Music has been influential on my life. My father and sister are both musicians, so there were always instruments in the house, good sound systems, and records. I would spend a lot of time looking at the insides of record sleeves. It's fun to think of these as the original archives of pop culture images as they existed in place of telephones.
West London in the 90s was a really vibrant neighborhood to live in; the community was made up of Caribbean immigrants, Brits and the Moroccan community. There was a real scene on the market with interesting musicians who also lived in the neighborhood as well as record labels. I am so grateful to have grown up in such a creative community. We also have Carnival the last bank holiday weekend in August which is the best.
Growing up I loved reading and particularly I loved reading about characters like The Great Gatsby; the book deals so beautifully with the cult of personality. I find Gatsby to be one of the most interesting characters when it comes to how he invested himself in the world, whilst creating at an event, and then imagining all of the different social structures that exist within it.
I was really into the 70s as a kid. So, I loved movies like The Dreamers, which is set during the student riots in Paris in 1968. I found the French Lycee fashion and the music that surrounded that time endlessly interesting, especially having worked for John Pearse who's like a 60s icon.
What do you smell like?
I wear cedar oil that I buy from a wholesaler in the center of Mexico City. Before that I used to religiously wear Molecule.
What's one thing in your closet that you'd never get rid of?
A couture Alexander McQueen dress from the mid-90s; it's fluffy, black, short-sleeved, and it has a kick. It swirls out perfectly when you spin and has little cap sleeves. It was given to me by Maya Norman who shared she had worn it to Damien Hirst’s first show at the White Cube. I wore it on my 32nd birthday.
What's something you spent a lot of money on that was worth it?
Shoes. I remember buying a brilliant pair of red cross over Prada sandals in the Spring Street shop. I also remember spending all my first paycheck on a pair of Vivienne Westwood heels when I was 17 and an amazing pair of stacked heel red Gucci loafers when I was around 26. It was terrible, I couldn’t pay my rent the next month. I've always had this idea that if I invested in something really beautiful, something really beautiful would enter my life.
What's something you spent a lot of money on that wasn't worth it?
Funnily enough, a mattress! We moved out of our place last week and our movers accidentally melted our giant memory foam super king mattress. It was only after I stood looking at the giant hole that I realized it had always been so uncomfortable.

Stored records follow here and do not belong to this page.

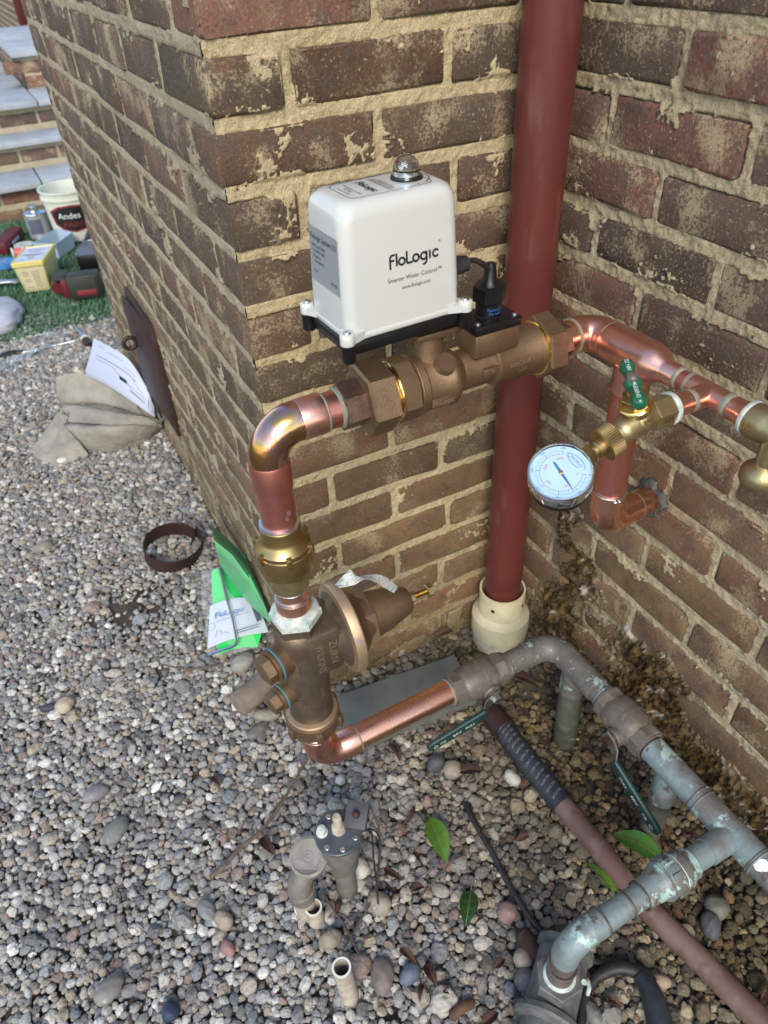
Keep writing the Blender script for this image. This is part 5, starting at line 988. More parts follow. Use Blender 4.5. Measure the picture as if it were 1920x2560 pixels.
# brown pipe and its wrapped end
bpn = thing('brown_pipe', 'brown painted plastic pipe with damp patches lying across the gravel', 'pipe', (-0.19, -0.5, 0.02))
pb = spline([G(1340, 1935, 0.022), G(1395, 2000, 0.022), G(1480, 2100, 0.021), G(1600, 2250, 0.020), G(1760, 2410, 0.020), G(1960, 2610, 0.018)], 8); mb = MB(); mb.tube(pb, 0.0182, n=36); obj('pipe', mb, M_brownpvc, bpn)
pw = spline([G(1255, 1815, 0.026), G(1290, 1865, 0.025), G(1345, 1935, 0.024), G(1408, 2012, 0.0235)], 14); N_ = len(pw)
mb = MB(); mb.tube(pw, [0.0205 + 0.0022 * ((i * 0.28) % 1.0) for i in range(N_)], n=32); wr_ = obj('tape_wrap', mb, M_wrap, bpn, 50)
mb = MB(); up_ = (Vector(CC) - pw[20]).normalized(); up_ = Vector((-0.25, -0.25, 0.93))
for i in range(3, N_ - 3, 3):
    t_ = (pw[i + 1] - pw[i - 1]).normalized(); u_ = (up_ - t_ * up_.dot(t_)).normalized(); sdd = t_.cross(u_)
    text(mb, random.choice(('PVC 10 MIL', 'UPC TAPE 2', 'PIPE WRAP')), 0.0062, pw[i] + u_ * 0.0229, (sdd * 0.96 + t_ * 0.28), -(t_ * 0.96 - sdd * 0.28) * -1 if False else (t_ * -0.96 + sdd * 0.28), wrap=(pw[i], t_, 0.0229), squeeze=0.8)
obj('print', mb, mat('faded_print', (0.22, 0.24, 0.27), rough=0.6), wr_)
mb = MB(); mb.tube([G(1222, 1782, 0.024), G(1240, 1800, 0.026), G(1262, 1825, 0.026)], [0.020, 0.0235, 0.0245], n=28); obj('end_cap', mb, M_rust, bpn)
# black cables
def line(name, pxs, r, m, label, cat, z=0.010, parent=None, n=10, group=None):
    pts = spline([G(p[0], p[1], (p[2] if len(p) > 2 else z)) for p in pxs], 7); mb = MB(); mb.tube(pts, r if not isinstance(r, tuple) else [r[0] + (r[1] - r[0]) * i / (len(pts) - 1) for i in range(len(pts))], n=n); o = obj(name, mb, m, parent)
    return tag(o, label, cat, group) if parent is None else o
line('cable', [(1165, 2010, 0.004), (1192, 2065), (1235, 2140), (1275, 2215), (1330, 2300), (1395, 2365), (1440, 2400, 0.004)], 0.0052, M_black_m, 'thin black cable snaking over gravel towards the elbow of the branch pipe', 'cable', 0.016)
hs = thing('black_hose', 'black taped hose curling on the gravel at the lower edge of the picture', 'hose', G(1560, 2470, 0))
line('hose', [(1452, 2580, 0.01), (1460, 2500, 0.012), (1480, 2455, 0.015), (1510, 2432, 0.018), (1550, 2420, 0.020), (1600, 2432, 0.022), (1630, 2462, 0.024)], (0.0065, 0.0110), M_black_m, None, None, parent=hs, n=20)
line('taped_end', [(1600, 2440, 0.022), (1622, 2470, 0.024), (1640, 2520, 0.024), (1665, 2620, 0.02)], (0.0120, 0.0195), M_wrap, None, None, parent=hs, n=24)
line('cable', [(1470, 2400, 0.008), (1510, 2412, 0.012), (1560, 2428, 0.014)], 0.006, M_black_m, 'short black cable end beside the black taped hose', 'cable')
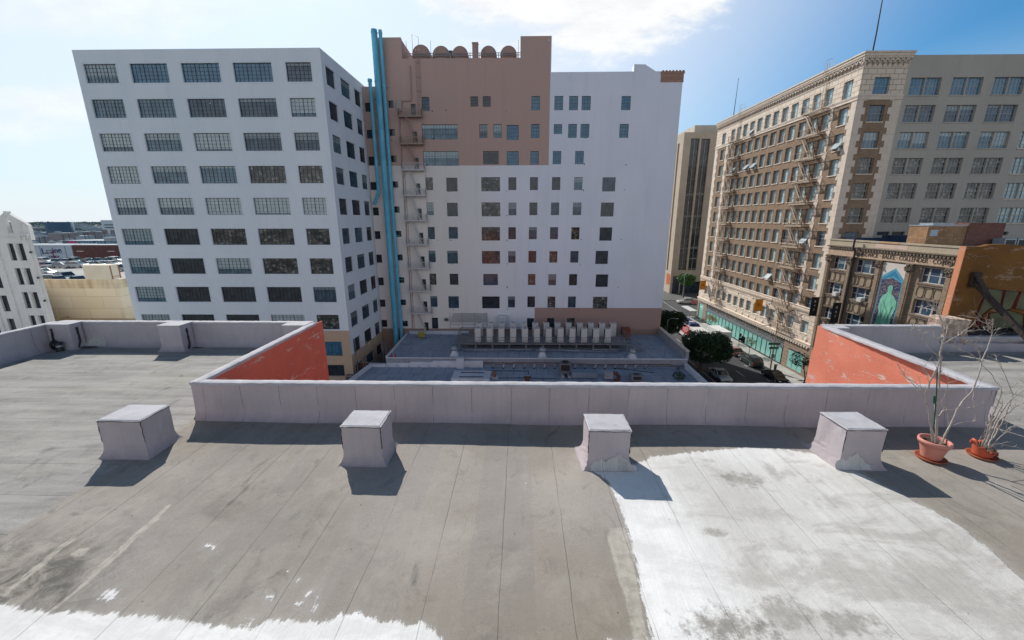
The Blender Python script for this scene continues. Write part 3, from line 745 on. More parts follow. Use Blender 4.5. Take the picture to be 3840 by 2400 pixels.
grid(-14.2, 12, 2.4, YP+.1, 655, 118); grid(-14.2, 20, -7, 2.4, 60, 20); grid(12, 20, 2.4, YP+.1, 20, 12)
grid(-14.2, XL+.1, YP+.1, 12.0, 24, 16); grid(XR+.05, 20, YP+.1, 11.8, 24, 16)
vx, vy = np.array(X_), np.array(Y_); vz = RZ+.012*np.sin(vx*1.3+.6)*np.sin(vy*1.7)-.004
me = bpy.data.meshes.new('roof_deck'); me.from_pydata(list(zip(vx.tolist(), vy.tolist(), (vz-GZ).tolist())), [], F_)
for nm, polys in (('coat', COAT), ('smear', SMEAR)):
    v = np.full(vx.shape, -9.)
    for p in polys: v = np.maximum(v, signed(vx, vy, p))
    at_ = me.attributes.new(nm, 'FLOAT', 'POINT'); at_.data.foreach_set('value', v.astype(np.float32))
me.polygons.foreach_set('use_smooth', [True]*len(F_)); me.materials.append(M['roof'])
dk_ = bpy.data.objects.new('roof_deck', me); C.objects.link(dk_); dk_.parent = home
# dark tarry joints and a loose patch
for s, (x0, x1, y0, y1) in enumerate([(-13.5,-12.9,11.35,11.5), (-10.0,-9.6,11.4,11.48)]):
    sheet('tar_patch', None, M['tar'], s+70, .02, .03, .06, world=[(x0,y0),(x1,y0+.05),(x1-.1,y1),(x0+.05,y1)], lift=.03)
tb = MB()
for (x, y) in ((-10.0, 11.45), (-13.43, 11.5), (-14.0, 11.3)):
    z = RZ+.02; pts = []
    while z < PT-.05: pts.append((x+random.uniform(-.01,.01)+.04*max(0,(RZ+.25-z))*3, y-.03-.02*random.random()-max(0,RZ+.2-z)*.6, z)); z += .09
    tb.tube(pts, [random.uniform(.018,.035) for _ in pts], 5)
tb.build('tar_joint', M['tar'], home)
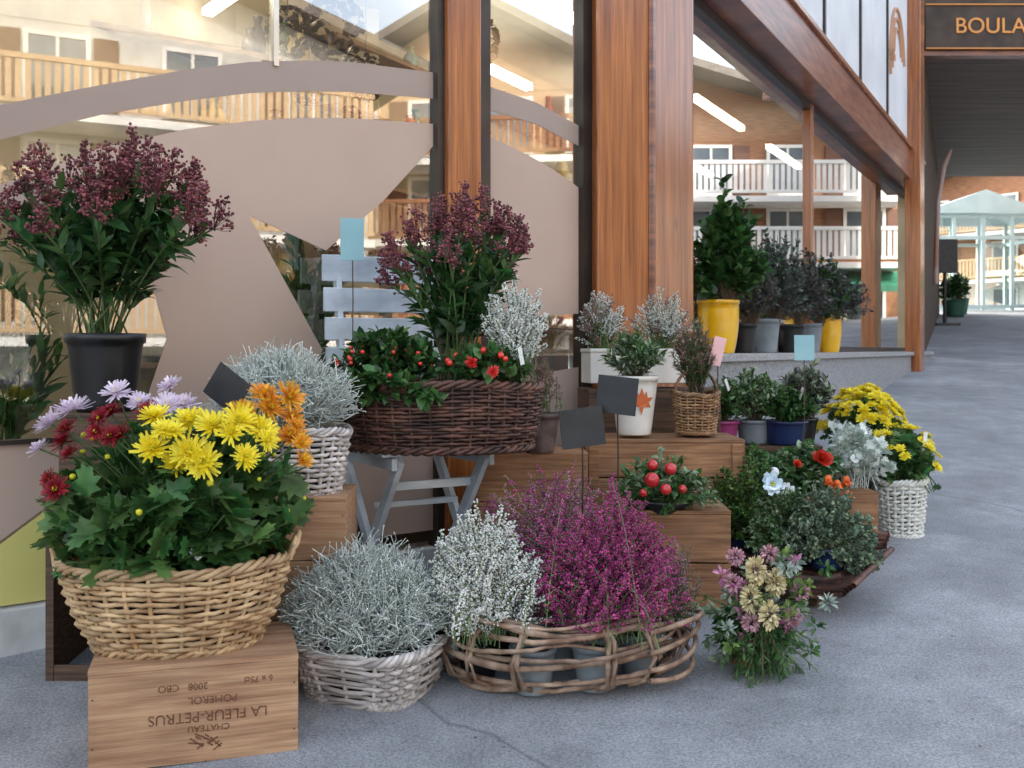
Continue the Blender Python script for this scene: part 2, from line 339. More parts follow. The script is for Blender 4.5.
def flower(mb,pos,n,r,mat,layers=((24,.0,1,.085),(22,.35,.88,.085),(18,.75,.68,.085),(12,1.15,.45,.08)),cen=None):
    n=np.array(n,float); n/=np.linalg.norm(n); X=nrm(np.cross(n,[.3,.2,.9])); Y=np.cross(n,X)
    for (K,el,ln,w) in layers:
        a=np.arange(K)*2*PI/K+rng.normal(0,.09,K); e=el+rng.normal(0,.13,K)
        rd=np.cos(a)[:,None]*X+np.sin(a)[:,None]*Y; D=rd*np.cos(e)[:,None]+n*np.sin(e)[:,None]
        S=np.cross(D,n); S=nrm(S); Z=np.cross(S,D); sc=r*ln*rng.uniform(.8,1.12,K)
        mb.stamp(petalT(w/ln*1.05,.12),np.stack([S,D,Z],2)*sc[:,None,None],np.array(pos)+rd*r*.04,mat)
    if cen is not None:
        K=30; q=rdir(K); q=q*np.sign(q@n)[:,None]; mb.stamp(ICO,np.tile(np.eye(3)*r*.05,(K,1,1)),np.array(pos)+q*r*.17+n*r*.12,cen)
SMALLF=((14,.1,1,.16),(10,.5,.75,.16),(7,1.0,.45,.14))
def mumfoliage(mb,c,zb,rx,ry,z0,z1,n,ls=.07,per=12,mat=leaf_m,mat2=leaf_d):
    tips,r=dome(c,rx,ry,z0,z1,n,.08,.5); P=stems(c,zb,.06,tips,6,.4); tubes(mb,P,.0028,stem_g,4)
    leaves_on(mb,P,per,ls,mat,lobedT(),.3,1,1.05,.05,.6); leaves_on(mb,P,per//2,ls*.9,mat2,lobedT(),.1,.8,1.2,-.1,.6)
    return P
def shrub(name,c,zb,rx,ry,z0,z1,n=60,per=16,ls=.04,mat=leaf_d,w=.25,parent=None,tw=stem_b,p=.5,mat2=None):
    mb=MB(); tips,r=dome(c,rx,ry,z0,z1,n,.14,p); P=stems(c,zb,.015,tips,6,.4); tubes(mb,P,.002,tw,4)
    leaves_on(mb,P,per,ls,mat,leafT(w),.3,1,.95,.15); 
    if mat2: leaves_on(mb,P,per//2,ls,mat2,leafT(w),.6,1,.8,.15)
    return mb.build(name)
# ================================================================ GROUND
asph=M('asphalt',(.23,.24,.255),(.32,.33,.345),.85,.9,bump=.16,bscale=220,lo=.3,hi=.7)
nt=asph.node_tree;N=nt.nodes;L=nt.links
b=N['Principled BSDF']; src=b.inputs['Base Color'].links[0].from_socket
tc=N.new('ShaderNodeTexCoord')
sp=N.new('ShaderNodeTexNoise'); sp.inputs['Scale'].default_value=150; sp.inputs['Detail'].default_value=3; L.new(tc.outputs['Object'],sp.inputs['Vector'])
r1=N.new('ShaderNodeValToRGB'); r1.color_ramp.elements[0].position=.34; r1.color_ramp.elements[1].position=.66; r1.color_ramp.elements[0].color=(.66,.66,.66,1); r1.color_ramp.elements[1].color=(1.27,1.27,1.27,1); L.new(sp.outputs['Fac'],r1.inputs['Fac'])
m1=N.new('ShaderNodeMix'); m1.data_type='RGBA'; m1.blend_type='MULTIPLY'; m1.inputs['Factor'].default_value=1; L.new(src,m1.inputs['A']); L.new(r1.outputs['Color'],m1.inputs['B'])
wn=N.new('ShaderNodeTexNoise'); wn.inputs['Scale'].default_value=1.7; wn.inputs['Detail'].default_value=5; L.new(tc.outputs['Object'],wn.inputs['Vector'])
va=N.new('ShaderNodeMix'); va.data_type='RGBA'; va.inputs['Factor'].default_value=.25; L.new(tc.outputs['Object'],va.inputs['A']); L.new(wn.outputs['Color'],va.inputs['B'])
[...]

What’s something you always recommend or gift to people?
I love massages and saunas, so I’m always looking for an amazing masseuse wherever I am. I work alot and it can be quite physical if I am working on the floor, and I find that massages really help stretch me out. Also, spending so much time in Mexico City you start to feel the pollution around you and the sauna helps you sweat out heavy metals.
What does it mean to have taste?
To me, to have taste is to constantly be cultivating your eye by looking at things. I also like to think you can’t engineer and manufacture your taste, it’s something to indulge and luxuriate in. Your taste is the thing that's going to make you feel the best. I think developing a good relationship with your tastes gives a lot back to you opening new curiosities. Back when I used to make clothes with John Pearse, I developed an understanding of cut, silhouette and cloth which completely affected how I relate to clothing.
All photos are courtesy of Lotte.
I love this line: "I've always had this idea that if I invested in something really beautiful, something really beautiful would enter my life." I also like the idea at the end about constantly cultivating one's taste by looking and looking. It's all about appreciation, isn't it?
Lovely interview as usual. I love her perspective on markets - I feel the same way whenever I visited my neighbourhood markets back home!